I had scheduled Braindates (a brilliant new feature where you suggest a topic of conversation and interested parties join the “date” and you meet up to chat at the allotted time) which I regretfully had to cancel. There was no way I would be able to converse with people. So, I just went to the conference to collect my badge, have a walk around to get my bearings then picked up an extortionate Caesar salad and green tea nearby and headed back to the hotel to rest my voice.


After a day’s rest, I had but half a voice. Still, I wasn’t going to sit on the bench any longer, I was going to play. Wednesday was the day of the opening keynote. I was a bit late to the party so I sat in the Data Village (the “heart” of the conference) to watch the keynote on the big screen instead of live in the events hall. This was my first real taste of the conference and I can confirm, it is very American! I attended a couple sessions and decided that I would focus more on braindates and networking rather than sessions, as there can be watched later anyway.

I had a couple Braindates scheduled throughout the day. These were amazing! I got to meet so many people and have fleshed out discussions. Of course it’s also great to talk to the person sitting next to you on in the queue with you but Braindates have a predetermined topic which really works when you have something you’re enthusiastic about and want to meet like-minded people, or you want to learn a specific topic, or you have something specific to share! I scheduled loads of dates after this.

A highlight of Wednesday, and the whole conference, was Iron Viz! We had our very own Hesham Eissa competing and we were so ready to cheer him to victory. The Information Lab team were sat in the front rows with our battle chants and flashing Iron Viz foam batons at the ready. The vibe of the whole event and the cheering in our team was exhilarating! I wonder our group was audible amongst the thousands of people in the hall. As we knew he would, Hesham absolutely killed it and took home the trophy, along with Josh. Congratulations to all Hesham, Josh and Lindsay, you did what most couldn’t – build incredible vizzes in 20 minutes live on stage in front of thousands. Kudos to you!


It feels like so much has happened already! Thursday was another day packed with Braindates and a couple sessions. It started with Devs on Stage. So many new features coming that we’ve all been waiting for. I’m talking chart animations (transitions), dynamic parameters (!) and more.

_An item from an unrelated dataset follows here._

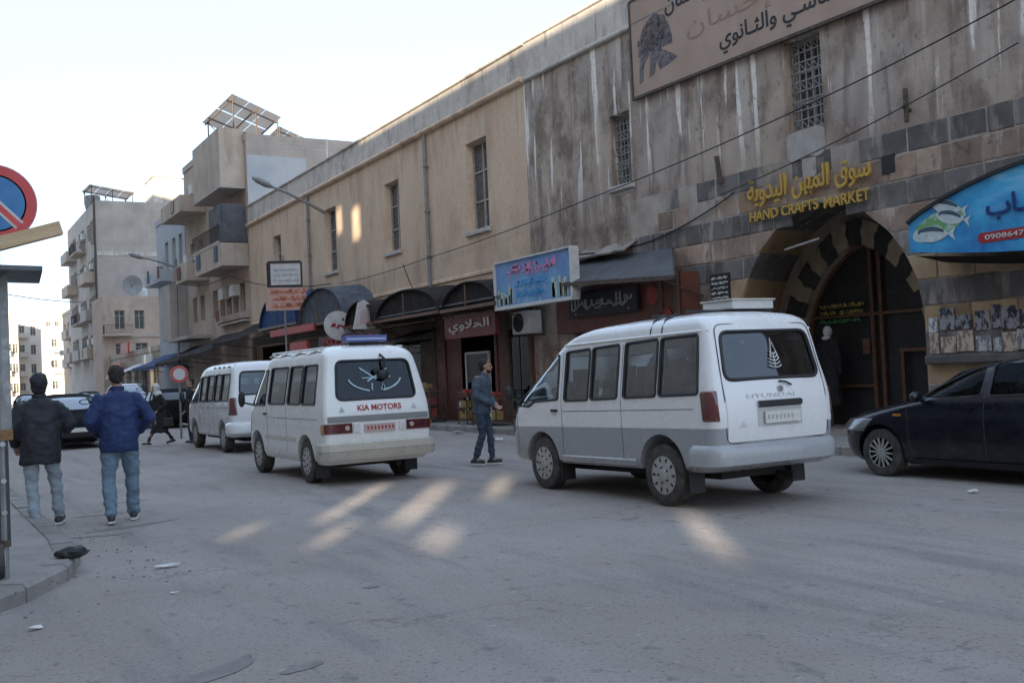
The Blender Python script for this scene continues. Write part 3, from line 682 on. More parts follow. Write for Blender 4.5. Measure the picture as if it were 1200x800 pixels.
pm = [mat("poster_%s" % n, c, c2, 9, .8, contrast=(.46, .54), stretch=(1, 1.6, .7)) for n, c, c2 in (("white", (.62, .62, .61), (.2, .21, .26)), ("blue", (.05, .08, .2), (.5, .55, .6)), ("grey", (.2, .2, .22), (.55, .54, .53)), ("dark", (.03, .03, .045), (.3, .29, .3)), ("sand", (.55, .45, .35), (.25, .18, .15)))]
y = 10.98; i = 0
PLAB = ["white", "blue", "grey", "dark", "sand"]
ORD = "first second third fourth fifth sixth seventh eighth ninth tenth eleventh twelfth thirteenth fourteenth fifteenth sixteenth seventeenth eighteenth nineteenth twentieth".split()
while y > 7.6 and i < 16:
    w_ = rnd.uniform(.13, .3)
    for r_ in range(2):
        q = rnd.choice([0, 1, 3, 3, 2] if r_ else [4, 4, 2, 4]); h = rnd.uniform(.22, .38); z = (1.85 if r_ else 1.5)+rnd.uniform(-.03, .03)
        o = obj('poster', MB().box(-.036, -.03, y-w_, y, z, z+h), pm[q], fn=fg)
        tag(o, f'torn {"pale" if q == 0 else PLAB[q]} paper notice, {ORD[i]} from the gate in the {"upper" if r_ else "lower"} pasted row', 'poster', 'notices pasted on the stone wall right of the gate')
    y -= w_*rnd.uniform(1.0, 1.25); i += 1
# big school banner
bn = thing('school_banner', 'large faded tan banner with black Arabic writing high on the stained wall', 'banner', fg(-.1, 14, 7.45))
m_banner = mat("faded_tan_banner", (0.42, 0.31, 0.245), (0.36, 0.26, 0.2), 1.2, .8, bump=.15, bscale=4, layers=(((0.47, 0.38, 0.3), 1.6, (1, 1, .3), .55, .75, .5),))
obj('cloth', MB().box(-.1, -.07, 8.5, 18.12, 7.47, 9.6), m_banner, bn, fn=fg)
fr = MB(); fr.box(-.13, -.06, 8.45, 18.17, 7.41, 7.47); fr.box(-.125, -.065, 18.12, 18.17, 7.47, 9.62); fr.box(-.125, -.065, 8.45, 18.12, 9.6, 9.65)
for y in (9, 11.2, 13.5, 15.6, 17.6): fr.box(-.06, 0, y, y+.05, 7.42, 7.47)
obj('frame', fr, m_iron, bn, fn=fg)
m_ink = mat("faded_black_ink", (0.03, 0.032, 0.04), None, rough=.8); m_ink2 = mat("faded_brown_ink", (0.30, 0.20, 0.155), None, rough=.8)
text('arabic_letters', arabic("التعليم الأساسـي والثـانوي"), m_ink, 4.7, .56, onwall(15.35, 7.62, -.104), .006, bn, .012)
text('arabic_letters', arabic("والإحسان"), m_ink, 1.75, .5, onwall(16.95, 8.86, -.104), .006, bn, .012)
text('faded_letters', arabic("والإحسان"), m_ink2, 3.2, .5, onwall(16.3, 8.15, -.102), .004, bn, 0)
e_ = MB(); rnd = random.Random(3)
e_.poly([(-.1015, 17.33-.58*math.cos(t)*1.0, 8.3+.78*math.sin(t)) for t in [k*math.pi/14 for k in range(15)]], (-.001, 0, 0))
for k in range(80):
    a0 = rnd.uniform(0, math.pi); r0 = rnd.uniform(.1, .60); c = (17.33-.95*r0*math.cos(a0)*1.0, 8.35+r0*math.sin(a0)*1.15)
    pts = [(-.108, c[0]+.085*math.cos(a0+s_)*(1-s_/7), c[1]+.085*math.sin(a0+s_)*(1-s_/7)) for s_ in [j*.7 for j in range(7)]]
    for a, b in zip(pts[:-1], pts[1:]): e_.bar(a, b, .01, .028)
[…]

Today I really appreciated the Data Village. I spent the most time here throughout the conference. The energy in the village was always buzzing and there was so much going on, I was never bored. There were sessions going on, sponsors with stalls (and freebies), the Tableau store, Tableau devs, Tableau community area, even a ball pool (pit) and mini-golf (which I didn’t have time to play 😦 ). I especially loved the community section. There was a huge tree with photos of Zen Masters and Tableau Ambassadors hanging from it. You could even take the signature speech bubble photos and hang it from the tree too. There was also a wall where you could introduce yourself to others who may read the wall and an interactive piece where you would weave yarn around words that related to you such as ‘woman’, ‘student’, ‘hispanic’. The combination of everyone’s yarn really showed how diverse the community was. Towards the end of the day I was losing my voice again so I skipped Data Night Out.

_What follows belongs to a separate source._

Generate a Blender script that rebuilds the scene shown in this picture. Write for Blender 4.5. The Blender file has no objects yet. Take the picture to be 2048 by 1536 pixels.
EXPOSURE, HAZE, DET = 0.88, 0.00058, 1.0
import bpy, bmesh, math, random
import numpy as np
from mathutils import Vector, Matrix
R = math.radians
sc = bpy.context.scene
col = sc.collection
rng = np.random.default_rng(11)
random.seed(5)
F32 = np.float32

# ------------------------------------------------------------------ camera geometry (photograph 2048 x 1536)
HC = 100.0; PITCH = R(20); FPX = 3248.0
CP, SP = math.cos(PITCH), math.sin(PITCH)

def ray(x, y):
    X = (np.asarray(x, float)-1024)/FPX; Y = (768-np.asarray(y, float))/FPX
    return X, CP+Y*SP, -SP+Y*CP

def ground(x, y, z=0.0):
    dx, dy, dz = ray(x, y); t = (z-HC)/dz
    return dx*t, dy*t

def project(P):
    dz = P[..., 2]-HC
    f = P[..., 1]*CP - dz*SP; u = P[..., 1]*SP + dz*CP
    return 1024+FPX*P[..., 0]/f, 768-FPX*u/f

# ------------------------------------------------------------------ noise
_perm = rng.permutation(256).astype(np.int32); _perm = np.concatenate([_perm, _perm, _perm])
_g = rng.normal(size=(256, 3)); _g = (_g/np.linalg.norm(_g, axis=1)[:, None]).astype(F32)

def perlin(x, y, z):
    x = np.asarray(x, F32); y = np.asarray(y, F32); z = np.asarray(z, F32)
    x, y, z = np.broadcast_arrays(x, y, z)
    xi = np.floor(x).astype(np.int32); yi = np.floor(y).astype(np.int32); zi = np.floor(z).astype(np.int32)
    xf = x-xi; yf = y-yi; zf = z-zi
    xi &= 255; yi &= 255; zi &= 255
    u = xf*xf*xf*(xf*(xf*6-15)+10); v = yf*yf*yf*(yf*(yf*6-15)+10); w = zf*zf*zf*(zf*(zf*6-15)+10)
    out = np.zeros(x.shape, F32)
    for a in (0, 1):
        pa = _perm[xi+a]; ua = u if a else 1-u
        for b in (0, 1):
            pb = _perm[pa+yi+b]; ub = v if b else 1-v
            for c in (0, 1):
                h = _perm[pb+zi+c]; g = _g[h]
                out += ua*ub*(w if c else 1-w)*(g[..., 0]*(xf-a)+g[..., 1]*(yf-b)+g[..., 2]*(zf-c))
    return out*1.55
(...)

The last day of the conference already! It’s fast but also that so much has happened. Today I was surprised how energetic the crew at the conference still were. Every day, every time I walked past crew members, they would be enthusiastically directing people, giving high fives or saying positive things like “today is a beautiful day”. I had a lot of things I wanted to squeeze in on my last day but not much time as I had to leave by 1pm to catch my flight home. Sadly there was only time for two more Braindates and some photo ops with the amazing women I have the honour of working with.

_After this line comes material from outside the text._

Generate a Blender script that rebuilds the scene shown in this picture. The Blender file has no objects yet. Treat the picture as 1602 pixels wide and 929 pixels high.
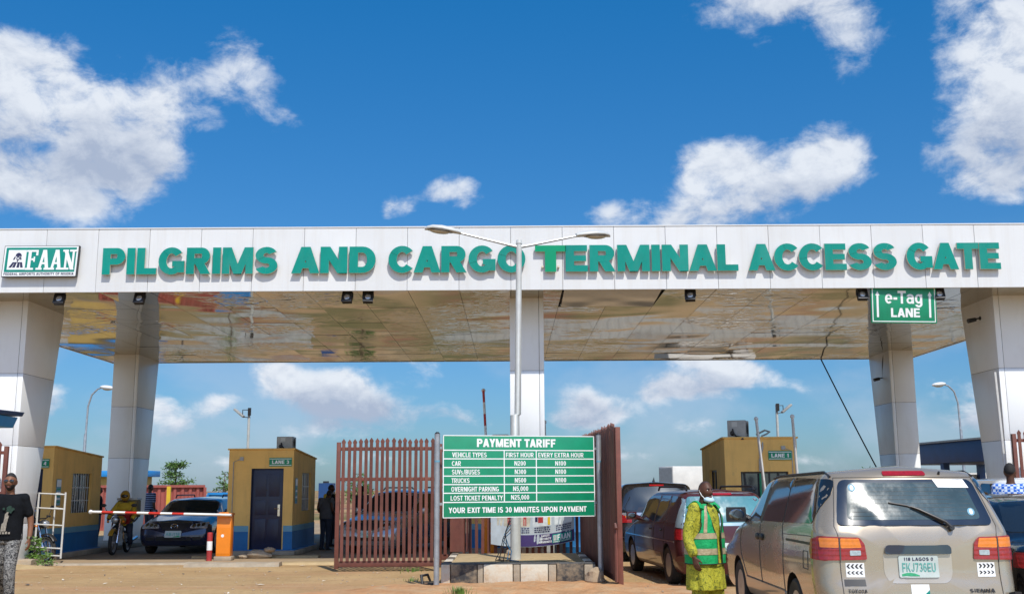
import bpy, bmesh, math, random
import numpy as np
from mathutils import Vector, Matrix, noise
from mathutils.bvhtree import BVHTree

random.seed(7)
PI = math.pi
R = math.radians
sc = bpy.context.scene
COL = sc.collection

# ------------------------------------------------------------------ camera
cam = bpy.data.cameras.new("camera")
cam.sensor_fit = 'HORIZONTAL'
cam.sensor_width = 36.0
cam.lens = 36.0 * 1680 / 1602
cam.clip_start = 0.1
cam.clip_end = 3000
cam_ob = bpy.data.objects.new("camera", cam)
COL.objects.link(cam_ob)
cam_ob.location = (0, 0, 1.6)

CR = Matrix.Rotation(R(0.32), 4, 'Y')
cam_ob.matrix_world = Matrix.Translation((0, 0, 1.6)) @ CR @ Matrix.Rotation(R(90 + 10.07), 4, 'X')
sc.camera = cam_ob

# ------------------------------------------------------------------ sun, sky, exposure
SUN_DIR = Vector((0.38, -1.0, 1.5)).normalized()
sun = bpy.data.lights.new("sun", 'SUN')
sun.energy = 3.7
sun.angle = R(0.53)
sun.color = (1.0, 0.95, 0.86)
sun_ob = bpy.data.objects.new("sun", sun)
COL.objects.link(sun_ob)
sun_ob.rotation_euler = SUN_DIR.to_track_quat('Z', 'Y').to_euler()
sc.view_settings.view_transform = 'Standard'
sc.view_settings.look = 'None'
sc.view_settings.gamma = 1.0
sc.view_settings.exposure = 0.3
sc.cycles.max_bounces = 8
sc.cycles.glossy_bounces = 4
sc.cycles.diffuse_bounces = 4
sc.cycles.caustics_reflective = True
sc.cycles.blur_glossy = 0.6
sc.cycles.sample_clamp_indirect = 5.0
sc.cycles.caustics_refractive = False
sc.cycles.use_denoising = True

world = bpy.data.worlds.new("World")
sc.world = world
world.use_nodes = True


def build_sky():
    nt = world.node_tree
    N, L = nt.nodes, nt.links
    N.clear()
    out = N.new('ShaderNodeOutputWorld')
    bg = N.new('ShaderNodeBackground')
    bg.inputs['Strength'].default_value = 0.10
    L.new(bg.outputs[0], out.inputs[0])
    sky = N.new('ShaderNodeTexSky')
    sky.sky_type = 'NISHITA'
    sky.sun_disc = False
    sky.sun_elevation = math.asin(SUN_DIR.z)
    sky.sun_rotation = math.atan2(SUN_DIR.x, SUN_DIR.y)
    sky.air_density = 1.0
    sky.dust_density = 0.6
    sky.ozone_density = 2.0

    def math_(op, a, b=None, c=None, clamp=False):
        n = N.new('ShaderNodeMath')
        n.operation = op
        n.use_clamp = clamp
        for i, v in enumerate((a, b, c)):
            if v is None:
                continue
            if isinstance(v, (int, float)):
                n.inputs[i].default_value = v
            else:
                L.new(v, n.inputs[i])
        return n.outputs[0]

    tc = N.new('ShaderNodeTexCoord')
    sep = N.new('ShaderNodeSeparateXYZ')
    L.new(tc.outputs['Generated'], sep.inputs[0])
    az = math_('ARCTAN2', sep.outputs[0], sep.outputs[1])
    el = math_('ARCSINE', sep.outputs[2])
    cmb = N.new('ShaderNodeCombineXYZ')
    L.new(az, cmb.inputs[0])
    L.new(el, cmb.inputs[1])
    v = cmb.outputs[0]
    # billowing detail: several octaves of noise on the direction itself
    warp = N.new('ShaderNodeTexNoise')
    warp.inputs['Scale'].default_value = 9
    warp.inputs['Detail'].default_value = 5
    L.new(v, warp.inputs['Vector'])
    wv = N.new('ShaderNodeVectorMath')
    wv.operation = 'MULTIPLY_ADD'
    L.new(warp.outputs['Color'], wv.inputs[0])
    wv.inputs[1].default_value = (0.075, 0.055, 0)
    wv.inputs[2].default_value = (-0.0375, -0.0275, 0)
    va = N.new('ShaderNodeVectorMath')
    va.operation = 'ADD'
    L.new(v, va.inputs[0])
    L.new(wv.outputs[0], va.inputs[1])
    vw = va.outputs[0]

    def fbm(scale, detail, rough=0.6, off=(0, 0, 0)):
        mp = N.new('ShaderNodeMapping')
        mp.inputs['Location'].default_value = off
        mp.inputs['Scale'].default_value = (1, 1.45, 1)
        L.new(v, mp.inputs['Vector'])
        n = N.new('ShaderNodeTexNoise')
        n.inputs['Scale'].default_value = scale
        n.inputs['Detail'].default_value = detail
        n.inputs['Roughness'].default_value = rough
        n.inputs['Distortion'].default_value = 0.25
        L.new(mp.outputs[0], n.inputs['Vector'])
        return n.outputs['Fac']

    def blobs(lst, vec):
        tot = None
        for (a, e, ra, re, amp) in lst:
            mp = N.new('ShaderNodeMapping')
            mp.vector_type = 'TEXTURE'
            mp.inputs['Location'].default_value = (R(a), R(e), 0)
            mp.inputs['Scale'].default_value = (R(ra), R(re), 1)
            L.new(vec, mp.inputs['Vector'])
            g = N.new('ShaderNodeTexGradient')
            g.gradient_type = 'SPHERICAL'
            L.new(mp.outputs[0], g.inputs[0])
            t = math_('MULTIPLY', g.outputs['Fac'], amp)
            tot = t if tot is None else math_('ADD', tot, t)
        return tot

    S = math_('MINIMUM', blobs(CLOUDS, vw), 1.02)
    SH = blobs(CLOUD_BASES, vw)

    def field(off):
        f1 = fbm(24, 12, 0.64, off)
        f2 = fbm(9, 5, 0.55, (3.1 + off[0], 1.7 + off[1], 0))
        return f1, math_('ADD', math_('MULTIPLY', f1, 0.6), math_('MULTIPLY', f2, 0.4))
    f1, ff = field((0, 0, 0))
    g1, gg = field((0.002, 0.012, 0))
    d = math_('ADD', math_('SUBTRACT', S, 0.50), math_('MULTIPLY', math_('SUBTRACT', ff, 0.5), 2.3))
    mr = N.new('ShaderNodeMapRange')
    mr.interpolation_type = 'SMOOTHSTEP'
    mr.inputs['From Min'].default_value = -0.05
    mr.inputs['From Max'].default_value = 0.52
    L.new(d, mr.inputs['Value'])
    sf = N.new('ShaderNodeMapRange')
    sf.inputs['From Min'].default_value = 0.25
    sf.inputs['From Max'].default_value = 0.95
    sf.inputs['To Min'].default_value = 0.5
    sf.inputs['To Max'].default_value = 0.96
    L.new(S, sf.inputs['Value'])
    mask = math_('MULTIPLY', mr.outputs[0], sf.outputs[0])
    # thin veil of cloud near the horizon
    veil = N.new('ShaderNodeMapRange')
    veil.interpolation_type = 'SMOOTHSTEP'
    veil.inputs['From Min'].default_value = 0.42
    veil.inputs['From Max'].default_value = 0.64
    L.new(fbm(6, 8, 0.55, (7.3, 0.4, 0)), veil.inputs['Value'])
    low = N.new('ShaderNodeMapRange')
    low.inputs['From Min'].default_value = R(13)
    low.inputs['From Max'].default_value = R(3)
    L.new(el, low.inputs['Value'])
    veilm = math_('MULTIPLY', math_('MULTIPLY', veil.outputs[0], low.outputs[0]), 0.45)
    # cloud brightness: lit tops, grey bases
    lit = math_('SUBTRACT', math_('ADD', math_('ADD', 0.86, math_('MULTIPLY', f1, 0.30)), math_('MULTIPLY', math_('SUBTRACT', ff, gg), 1.5)), math_('MULTIPLY', SH, 0.46))
    lr = N.new('ShaderNodeMapRange')
    lr.inputs['From Min'].default_value = 0.45
    lr.inputs['From Max'].default_value = 1.08
    L.new(lit, lr.inputs['Value'])
    cc = N.new('ShaderNodeMix')
    cc.data_type = 'RGBA'
    L.new(lr.outputs[0], cc.inputs[0])
    cc.inputs[6].default_value = (3.4, 4.0, 5.2, 1)
    cc.inputs[7].default_value = (6.6, 7.0, 7.6, 1)
    # clear-air colour
    grade = N.new('ShaderNodeMix')
    grade.data_type = 'RGBA'
    grade.blend_type = 'MULTIPLY'
    grade.inputs[0].default_value = 1.0
    L.new(sky.outputs[0], grade.inputs[6])
    tint = N.new('ShaderNodeMix')
    tint.data_type = 'RGBA'
    tr = N.new('ShaderNodeMapRange')
    tr.inputs['From Min'].default_value = R(1)
    tr.inputs['From Max'].default_value = R(28)
    L.new(el, tr.inputs['Value'])
    L.new(tr.outputs[0], tint.inputs[0])
    tint.inputs[6].default_value = SKY_LOW
    tint.inputs[7].default_value = SKY_HIGH
    back = N.new('ShaderNodeMapRange')          # sky half around the sun, brightened and tinted to add fill light
    back.interpolation_type = 'SMOOTHSTEP'
    back.inputs['From Min'].default_value = 0.15
    back.inputs['From Max'].default_value = -0.6
    L.new(sep.outputs[1], back.inputs['Value'])
    t2 = N.new('ShaderNodeMix')
    t2.data_type = 'RGBA'
    L.new(back.outputs[0], t2.inputs[0])
    L.new(tint.outputs[2], t2.inputs[6])
    t2.inputs[7].default_value = (1.1, 1.5, 1.95, 1)
    L.new(t2.outputs[2], grade.inputs[7])
    m0 = N.new('ShaderNodeMix')
    m0.data_type = 'RGBA'
    L.new(veilm, m0.inputs[0])
    L.new(grade.outputs[2], m0.inputs[6])
    m0.inputs[7].default_value = (4.2, 5.0, 6.2, 1)
    m1 = N.new('ShaderNodeMix')
    m1.data_type = 'RGBA'
    L.new(mask, m1.inputs[0])
    L.new(m0.outputs[2], m1.inputs[6])
    L.new(cc.outputs[2], m1.inputs[7])
    L.new(m1.outputs[2], bg.inputs['Color'])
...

So, did I achieve my goals?

Not completely but enough to feel happy with the experience. I met loads of great people and shared many interesting conversations. I learned lots about new Tableau features, like Explain Data, I also learned from my Braindates things about agile methodology, documentation and careers. And finally my last goal, I brought back loads of swag for the team (though I now know stickers > badges) but I didn’t see as much of Vegas as I’d hoped, mostly due to sickness. Since next year’s conference is in Vegas again, I’ll hopefully try the buffet!

Tips and advice

  • Personally, I found more value in talking to devs/Tableau team and other conference goers rather than the sessions. So, next time I will do more of meetups and Braindates, as well as talking to the people around me.
  • Conference food isn’t the best and it’s so hard to find vegetables in Vegas so bear that in mind.
  • Plan your time in advance but try to be flexible with your time. I found it helpful to go over my schedule in the evening for the day after and see if there’s things I can drop/add depending on what I felt like doing.
  • Vegas air is incredibly dry so be prepared to experience electric shocks and respiratory issues. This could be exasperated by smoking in casinos (so basically everywhere indoors). I found the steam from the open cups of green tea I was drinking helped.
  • Don’t feel like you have to go to everything otherwise you’d miss out. I didn’t go to Data Night Out as I felt a bit poorly but it’s not really my thing anyway. Getting the rest meant I wasn’t exhausted for the final day. But obviously, if you’re into it then by all means do it!
  • Sharpies are available in the Data Village (there were a bunch for the wall shown earlier). Write your Twitter handle or anything else you want people to see on your badge.
  • Bring a bag of some sort. I didn’t on the Wednesday and ended up stuffing stickers and badges into my jean pockets.

Follow these tips, or not. But I hope you enjoy yourself and get out of it what you wanted.  I didn’t expect to enjoy the experience as much as I did. I spent my flight home feeling satisfied and happy with the week – despite illness setting me back.

I can’t wait for TC Europe 2020 and TC20 in Las Vegas!